Exercise description
In the records below, find the line that contains "The Blender Python" and the line that contains "p = at(253, 746, 41);". Set down exactly those lines and every line between them, and nothing more.

Record extracts
◆ ◆ ◆ ◆
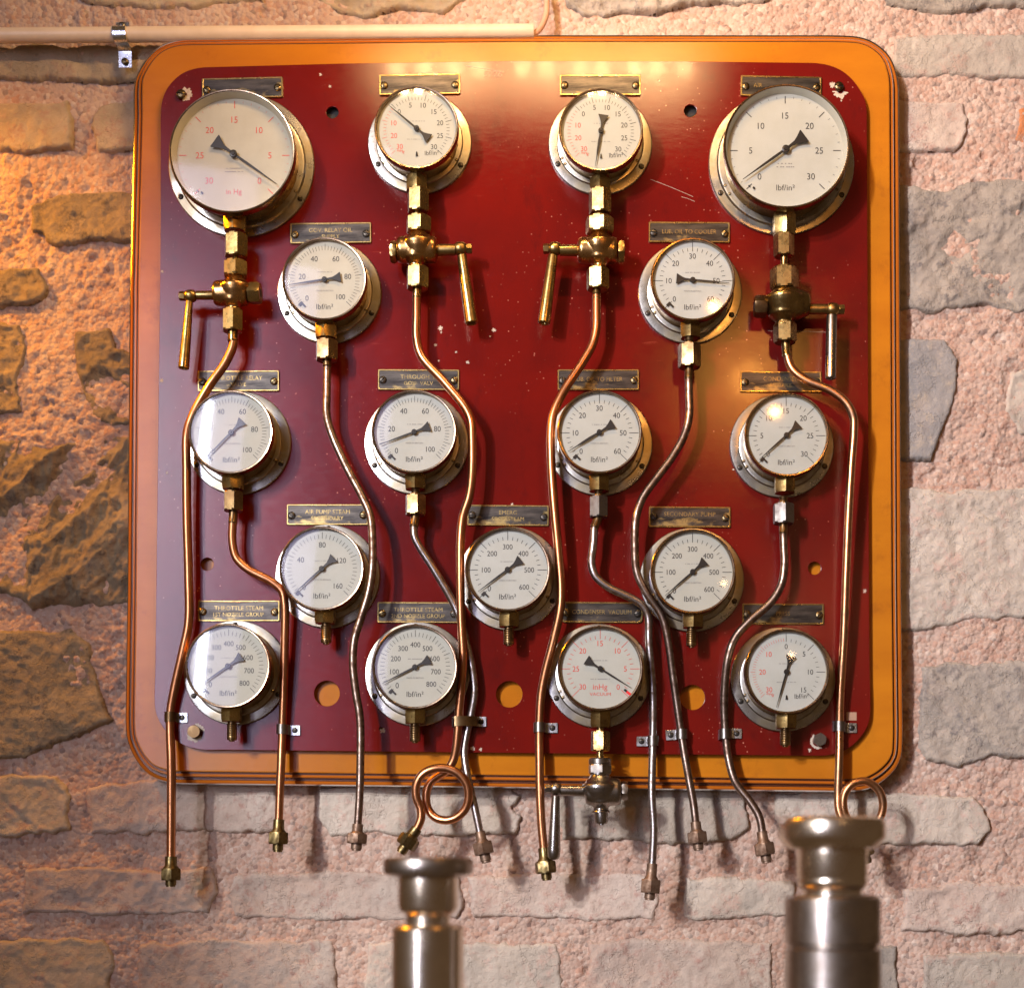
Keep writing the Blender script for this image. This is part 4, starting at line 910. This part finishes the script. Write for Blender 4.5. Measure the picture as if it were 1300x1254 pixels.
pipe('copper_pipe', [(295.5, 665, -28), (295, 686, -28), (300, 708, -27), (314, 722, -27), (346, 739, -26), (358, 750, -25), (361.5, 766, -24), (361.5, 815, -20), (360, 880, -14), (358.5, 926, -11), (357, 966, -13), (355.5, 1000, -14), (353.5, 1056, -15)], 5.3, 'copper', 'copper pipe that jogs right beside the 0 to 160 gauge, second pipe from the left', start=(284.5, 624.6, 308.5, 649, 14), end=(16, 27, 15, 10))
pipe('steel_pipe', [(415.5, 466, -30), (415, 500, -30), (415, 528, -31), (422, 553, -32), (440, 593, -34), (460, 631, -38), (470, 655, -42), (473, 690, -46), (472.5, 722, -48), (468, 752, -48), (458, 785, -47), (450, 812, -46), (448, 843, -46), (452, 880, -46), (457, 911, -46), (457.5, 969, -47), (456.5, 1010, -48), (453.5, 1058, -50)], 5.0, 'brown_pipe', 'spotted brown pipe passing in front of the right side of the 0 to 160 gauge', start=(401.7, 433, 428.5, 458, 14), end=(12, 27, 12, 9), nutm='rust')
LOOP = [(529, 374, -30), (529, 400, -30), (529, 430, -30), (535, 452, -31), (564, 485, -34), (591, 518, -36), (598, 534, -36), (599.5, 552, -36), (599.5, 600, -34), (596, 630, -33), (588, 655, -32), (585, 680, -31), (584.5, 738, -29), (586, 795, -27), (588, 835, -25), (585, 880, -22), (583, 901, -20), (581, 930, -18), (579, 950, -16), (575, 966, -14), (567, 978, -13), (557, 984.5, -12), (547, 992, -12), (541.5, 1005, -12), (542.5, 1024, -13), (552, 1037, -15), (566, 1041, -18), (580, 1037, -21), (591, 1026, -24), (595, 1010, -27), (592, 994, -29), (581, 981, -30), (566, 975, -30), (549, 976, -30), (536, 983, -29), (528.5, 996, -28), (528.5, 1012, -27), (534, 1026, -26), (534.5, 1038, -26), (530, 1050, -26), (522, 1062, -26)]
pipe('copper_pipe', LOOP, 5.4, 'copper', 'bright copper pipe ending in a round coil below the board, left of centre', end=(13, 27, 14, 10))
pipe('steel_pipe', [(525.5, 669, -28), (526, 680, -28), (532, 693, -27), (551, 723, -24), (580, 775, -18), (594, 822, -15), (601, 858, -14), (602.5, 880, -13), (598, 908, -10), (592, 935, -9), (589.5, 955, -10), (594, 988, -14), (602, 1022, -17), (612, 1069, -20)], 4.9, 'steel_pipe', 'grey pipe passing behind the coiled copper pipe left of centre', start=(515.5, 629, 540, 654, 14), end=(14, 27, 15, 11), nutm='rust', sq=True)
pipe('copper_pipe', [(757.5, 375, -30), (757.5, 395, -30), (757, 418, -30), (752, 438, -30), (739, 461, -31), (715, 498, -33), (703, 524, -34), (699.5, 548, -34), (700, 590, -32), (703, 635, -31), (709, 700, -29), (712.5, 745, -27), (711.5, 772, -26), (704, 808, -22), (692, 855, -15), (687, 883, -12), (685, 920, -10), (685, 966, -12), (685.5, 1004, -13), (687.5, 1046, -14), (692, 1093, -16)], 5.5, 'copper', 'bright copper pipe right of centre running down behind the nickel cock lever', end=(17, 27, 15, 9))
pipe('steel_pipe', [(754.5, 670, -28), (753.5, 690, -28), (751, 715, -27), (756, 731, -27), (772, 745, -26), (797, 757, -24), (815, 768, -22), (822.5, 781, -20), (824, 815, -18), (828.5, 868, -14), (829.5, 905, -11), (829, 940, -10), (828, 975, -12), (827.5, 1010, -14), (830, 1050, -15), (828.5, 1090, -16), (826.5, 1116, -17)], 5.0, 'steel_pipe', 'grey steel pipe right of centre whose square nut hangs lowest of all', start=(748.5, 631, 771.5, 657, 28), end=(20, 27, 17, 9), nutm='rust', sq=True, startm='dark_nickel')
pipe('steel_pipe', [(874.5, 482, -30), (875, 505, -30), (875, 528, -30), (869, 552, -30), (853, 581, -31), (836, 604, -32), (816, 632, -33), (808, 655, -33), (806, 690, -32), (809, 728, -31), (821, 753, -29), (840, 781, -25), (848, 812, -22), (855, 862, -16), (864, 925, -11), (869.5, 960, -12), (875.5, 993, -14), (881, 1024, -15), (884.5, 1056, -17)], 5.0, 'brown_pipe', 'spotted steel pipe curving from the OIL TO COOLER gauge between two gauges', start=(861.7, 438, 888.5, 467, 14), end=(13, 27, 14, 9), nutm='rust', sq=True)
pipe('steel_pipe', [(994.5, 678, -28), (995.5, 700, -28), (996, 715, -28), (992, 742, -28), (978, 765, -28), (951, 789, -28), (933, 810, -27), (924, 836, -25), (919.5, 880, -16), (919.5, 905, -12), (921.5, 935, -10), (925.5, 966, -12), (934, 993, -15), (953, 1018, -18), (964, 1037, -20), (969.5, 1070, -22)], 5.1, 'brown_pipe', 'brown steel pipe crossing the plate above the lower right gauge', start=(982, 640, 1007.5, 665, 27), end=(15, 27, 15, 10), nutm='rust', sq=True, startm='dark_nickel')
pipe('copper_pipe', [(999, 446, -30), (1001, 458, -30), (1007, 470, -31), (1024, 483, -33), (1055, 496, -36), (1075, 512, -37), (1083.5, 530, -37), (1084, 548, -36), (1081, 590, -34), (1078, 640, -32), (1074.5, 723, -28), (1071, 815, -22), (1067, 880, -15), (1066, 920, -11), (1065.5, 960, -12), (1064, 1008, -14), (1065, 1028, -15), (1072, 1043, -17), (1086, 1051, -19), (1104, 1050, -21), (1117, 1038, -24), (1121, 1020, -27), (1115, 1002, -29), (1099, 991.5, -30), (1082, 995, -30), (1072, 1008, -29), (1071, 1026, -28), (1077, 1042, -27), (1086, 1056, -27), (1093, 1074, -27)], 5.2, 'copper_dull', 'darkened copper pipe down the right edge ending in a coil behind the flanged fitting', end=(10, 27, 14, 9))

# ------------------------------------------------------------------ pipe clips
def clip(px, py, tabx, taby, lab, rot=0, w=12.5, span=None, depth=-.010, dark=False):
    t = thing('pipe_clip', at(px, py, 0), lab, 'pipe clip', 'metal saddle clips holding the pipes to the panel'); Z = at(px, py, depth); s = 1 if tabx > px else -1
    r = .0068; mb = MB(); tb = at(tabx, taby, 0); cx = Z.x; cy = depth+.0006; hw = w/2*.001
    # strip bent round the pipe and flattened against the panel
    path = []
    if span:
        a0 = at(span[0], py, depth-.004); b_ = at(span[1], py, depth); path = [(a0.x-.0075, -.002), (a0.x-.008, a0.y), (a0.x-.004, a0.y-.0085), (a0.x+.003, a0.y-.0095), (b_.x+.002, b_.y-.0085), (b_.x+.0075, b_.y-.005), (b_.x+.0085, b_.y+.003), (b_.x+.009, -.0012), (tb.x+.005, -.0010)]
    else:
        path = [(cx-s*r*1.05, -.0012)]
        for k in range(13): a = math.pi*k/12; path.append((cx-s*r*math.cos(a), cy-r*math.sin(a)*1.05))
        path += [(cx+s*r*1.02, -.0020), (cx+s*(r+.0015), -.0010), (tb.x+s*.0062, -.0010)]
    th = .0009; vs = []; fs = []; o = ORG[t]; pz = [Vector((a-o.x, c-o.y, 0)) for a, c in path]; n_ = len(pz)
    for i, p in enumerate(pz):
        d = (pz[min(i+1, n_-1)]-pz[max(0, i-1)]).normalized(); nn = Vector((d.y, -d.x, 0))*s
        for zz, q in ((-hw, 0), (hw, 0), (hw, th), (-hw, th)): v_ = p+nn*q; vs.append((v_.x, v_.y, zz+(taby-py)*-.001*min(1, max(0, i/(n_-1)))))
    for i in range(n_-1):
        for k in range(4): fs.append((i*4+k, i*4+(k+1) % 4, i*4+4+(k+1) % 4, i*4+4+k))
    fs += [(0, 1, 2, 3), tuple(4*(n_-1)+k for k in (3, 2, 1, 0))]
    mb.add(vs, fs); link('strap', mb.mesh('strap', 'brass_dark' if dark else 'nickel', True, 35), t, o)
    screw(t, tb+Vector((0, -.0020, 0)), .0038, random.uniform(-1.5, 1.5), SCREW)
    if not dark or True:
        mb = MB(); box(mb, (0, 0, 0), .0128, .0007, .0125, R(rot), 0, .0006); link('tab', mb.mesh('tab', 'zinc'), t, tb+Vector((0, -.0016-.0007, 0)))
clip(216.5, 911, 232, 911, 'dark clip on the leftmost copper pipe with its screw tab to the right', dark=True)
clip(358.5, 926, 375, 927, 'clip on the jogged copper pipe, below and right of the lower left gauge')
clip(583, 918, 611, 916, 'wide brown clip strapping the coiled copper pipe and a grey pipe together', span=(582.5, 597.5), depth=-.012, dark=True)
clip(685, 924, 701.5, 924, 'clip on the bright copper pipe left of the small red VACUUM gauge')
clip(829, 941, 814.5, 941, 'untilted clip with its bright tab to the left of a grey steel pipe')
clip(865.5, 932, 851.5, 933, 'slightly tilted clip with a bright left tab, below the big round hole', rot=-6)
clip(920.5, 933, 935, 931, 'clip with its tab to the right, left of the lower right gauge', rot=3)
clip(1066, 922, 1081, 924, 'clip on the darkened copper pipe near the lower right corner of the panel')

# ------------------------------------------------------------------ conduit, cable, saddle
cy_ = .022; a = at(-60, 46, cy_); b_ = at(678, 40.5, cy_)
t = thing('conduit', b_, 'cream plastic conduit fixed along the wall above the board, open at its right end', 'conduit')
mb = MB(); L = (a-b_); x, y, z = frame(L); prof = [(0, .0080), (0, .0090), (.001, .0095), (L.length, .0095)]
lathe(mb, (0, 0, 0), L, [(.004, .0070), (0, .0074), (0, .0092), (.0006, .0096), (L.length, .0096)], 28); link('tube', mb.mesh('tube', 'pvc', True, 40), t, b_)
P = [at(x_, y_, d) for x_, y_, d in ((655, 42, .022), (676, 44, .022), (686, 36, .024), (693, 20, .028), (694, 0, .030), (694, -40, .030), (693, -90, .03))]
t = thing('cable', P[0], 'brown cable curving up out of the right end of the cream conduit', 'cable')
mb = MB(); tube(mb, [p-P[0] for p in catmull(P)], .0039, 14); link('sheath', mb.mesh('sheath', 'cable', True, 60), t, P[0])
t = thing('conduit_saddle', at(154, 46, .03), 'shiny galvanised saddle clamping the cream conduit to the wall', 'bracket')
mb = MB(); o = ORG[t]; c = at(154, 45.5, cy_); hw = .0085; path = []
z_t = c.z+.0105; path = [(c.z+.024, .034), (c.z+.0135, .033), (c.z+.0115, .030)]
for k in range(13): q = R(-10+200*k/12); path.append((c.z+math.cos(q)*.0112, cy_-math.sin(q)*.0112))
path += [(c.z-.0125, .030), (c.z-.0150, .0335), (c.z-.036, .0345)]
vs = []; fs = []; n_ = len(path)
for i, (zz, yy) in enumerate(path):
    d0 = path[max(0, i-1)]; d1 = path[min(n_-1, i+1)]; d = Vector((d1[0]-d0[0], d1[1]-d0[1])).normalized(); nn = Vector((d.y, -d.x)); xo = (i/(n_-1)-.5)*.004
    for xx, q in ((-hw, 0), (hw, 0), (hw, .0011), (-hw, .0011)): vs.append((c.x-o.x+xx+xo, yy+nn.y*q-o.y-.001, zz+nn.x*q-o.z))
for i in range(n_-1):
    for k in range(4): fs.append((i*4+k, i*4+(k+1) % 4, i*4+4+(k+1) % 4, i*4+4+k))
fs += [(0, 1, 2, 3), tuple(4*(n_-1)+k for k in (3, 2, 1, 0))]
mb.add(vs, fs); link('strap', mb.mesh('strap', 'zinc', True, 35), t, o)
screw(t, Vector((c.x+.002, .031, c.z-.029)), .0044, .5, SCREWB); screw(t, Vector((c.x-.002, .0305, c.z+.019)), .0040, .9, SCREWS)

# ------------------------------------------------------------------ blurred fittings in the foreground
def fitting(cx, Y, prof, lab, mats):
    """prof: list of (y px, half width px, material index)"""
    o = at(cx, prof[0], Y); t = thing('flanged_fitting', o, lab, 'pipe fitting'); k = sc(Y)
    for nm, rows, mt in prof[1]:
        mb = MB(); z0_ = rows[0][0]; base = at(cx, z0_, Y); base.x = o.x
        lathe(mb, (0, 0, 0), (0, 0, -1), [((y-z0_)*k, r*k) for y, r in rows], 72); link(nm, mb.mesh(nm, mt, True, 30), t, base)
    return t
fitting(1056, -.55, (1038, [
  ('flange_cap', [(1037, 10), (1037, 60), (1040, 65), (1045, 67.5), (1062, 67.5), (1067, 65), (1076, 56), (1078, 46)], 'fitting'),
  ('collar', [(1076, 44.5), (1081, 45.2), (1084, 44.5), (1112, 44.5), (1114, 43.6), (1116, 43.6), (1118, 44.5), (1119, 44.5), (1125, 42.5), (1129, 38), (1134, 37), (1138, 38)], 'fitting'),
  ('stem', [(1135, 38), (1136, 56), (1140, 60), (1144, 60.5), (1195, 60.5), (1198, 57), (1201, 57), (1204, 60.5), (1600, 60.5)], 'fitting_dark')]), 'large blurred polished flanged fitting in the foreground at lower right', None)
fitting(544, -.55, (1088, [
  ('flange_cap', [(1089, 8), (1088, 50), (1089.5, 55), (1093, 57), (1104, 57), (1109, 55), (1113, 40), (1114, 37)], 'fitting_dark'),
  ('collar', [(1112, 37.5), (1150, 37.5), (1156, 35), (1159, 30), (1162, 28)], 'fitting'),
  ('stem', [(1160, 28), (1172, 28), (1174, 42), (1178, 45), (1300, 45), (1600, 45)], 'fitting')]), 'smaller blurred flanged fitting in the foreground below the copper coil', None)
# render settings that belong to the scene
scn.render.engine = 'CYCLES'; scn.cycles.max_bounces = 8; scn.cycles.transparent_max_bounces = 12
◆ ◆ ◆ ◆
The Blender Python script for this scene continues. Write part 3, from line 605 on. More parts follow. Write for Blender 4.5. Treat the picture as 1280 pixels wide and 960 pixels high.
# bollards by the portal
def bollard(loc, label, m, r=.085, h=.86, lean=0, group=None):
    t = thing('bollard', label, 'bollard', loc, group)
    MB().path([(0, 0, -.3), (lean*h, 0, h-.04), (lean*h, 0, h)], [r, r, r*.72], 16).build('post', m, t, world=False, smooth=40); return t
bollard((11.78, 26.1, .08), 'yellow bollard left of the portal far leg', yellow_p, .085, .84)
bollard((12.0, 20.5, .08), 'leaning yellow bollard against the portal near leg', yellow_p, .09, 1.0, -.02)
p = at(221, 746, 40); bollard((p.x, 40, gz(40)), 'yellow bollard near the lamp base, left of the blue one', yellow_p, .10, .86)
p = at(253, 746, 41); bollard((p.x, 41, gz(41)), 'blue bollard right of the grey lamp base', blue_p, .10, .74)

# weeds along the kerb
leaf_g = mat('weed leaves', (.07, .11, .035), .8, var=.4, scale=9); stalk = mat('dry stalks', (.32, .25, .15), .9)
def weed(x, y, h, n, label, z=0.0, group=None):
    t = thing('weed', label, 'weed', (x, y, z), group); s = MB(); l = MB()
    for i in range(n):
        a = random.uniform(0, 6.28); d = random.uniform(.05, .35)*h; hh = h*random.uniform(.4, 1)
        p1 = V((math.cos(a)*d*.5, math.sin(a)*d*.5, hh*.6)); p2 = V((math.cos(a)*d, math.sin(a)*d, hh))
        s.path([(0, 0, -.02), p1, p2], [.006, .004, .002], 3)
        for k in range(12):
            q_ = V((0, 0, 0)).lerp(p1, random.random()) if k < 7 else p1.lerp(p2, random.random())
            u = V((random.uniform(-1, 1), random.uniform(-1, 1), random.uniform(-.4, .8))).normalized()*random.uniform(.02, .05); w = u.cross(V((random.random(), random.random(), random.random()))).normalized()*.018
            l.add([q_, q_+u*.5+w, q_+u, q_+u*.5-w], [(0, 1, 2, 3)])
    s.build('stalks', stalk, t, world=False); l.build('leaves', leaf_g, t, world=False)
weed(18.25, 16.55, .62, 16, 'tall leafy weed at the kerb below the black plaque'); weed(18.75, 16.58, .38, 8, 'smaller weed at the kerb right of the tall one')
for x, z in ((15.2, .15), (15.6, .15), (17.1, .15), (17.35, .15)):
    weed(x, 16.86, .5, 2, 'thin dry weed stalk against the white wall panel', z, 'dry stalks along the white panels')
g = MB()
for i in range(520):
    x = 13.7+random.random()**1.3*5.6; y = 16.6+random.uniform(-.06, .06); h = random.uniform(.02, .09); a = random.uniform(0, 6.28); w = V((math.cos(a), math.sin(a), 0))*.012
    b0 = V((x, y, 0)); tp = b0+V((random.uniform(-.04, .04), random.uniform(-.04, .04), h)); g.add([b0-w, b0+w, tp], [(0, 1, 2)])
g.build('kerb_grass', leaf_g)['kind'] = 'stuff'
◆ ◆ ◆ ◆
Response to this task
The Blender Python script for this scene continues. Write part 3, from line 605 on. More parts follow. Write for Blender 4.5. Treat the picture as 1280 pixels wide and 960 pixels high.
# bollards by the portal
def bollard(loc, label, m, r=.085, h=.86, lean=0, group=None):
    t = thing('bollard', label, 'bollard', loc, group)
    MB().path([(0, 0, -.3), (lean*h, 0, h-.04), (lean*h, 0, h)], [r, r, r*.72], 16).build('post', m, t, world=False, smooth=40); return t
bollard((11.78, 26.1, .08), 'yellow bollard left of the portal far leg', yellow_p, .085, .84)
bollard((12.0, 20.5, .08), 'leaning yellow bollard against the portal near leg', yellow_p, .09, 1.0, -.02)
p = at(221, 746, 40); bollard((p.x, 40, gz(40)), 'yellow bollard near the lamp base, left of the blue one', yellow_p, .10, .86)
p = at(253, 746, 41); bollard((p.x, 41, gz(41)), 'blue bollard right of the grey lamp base', blue_p, .10, .74)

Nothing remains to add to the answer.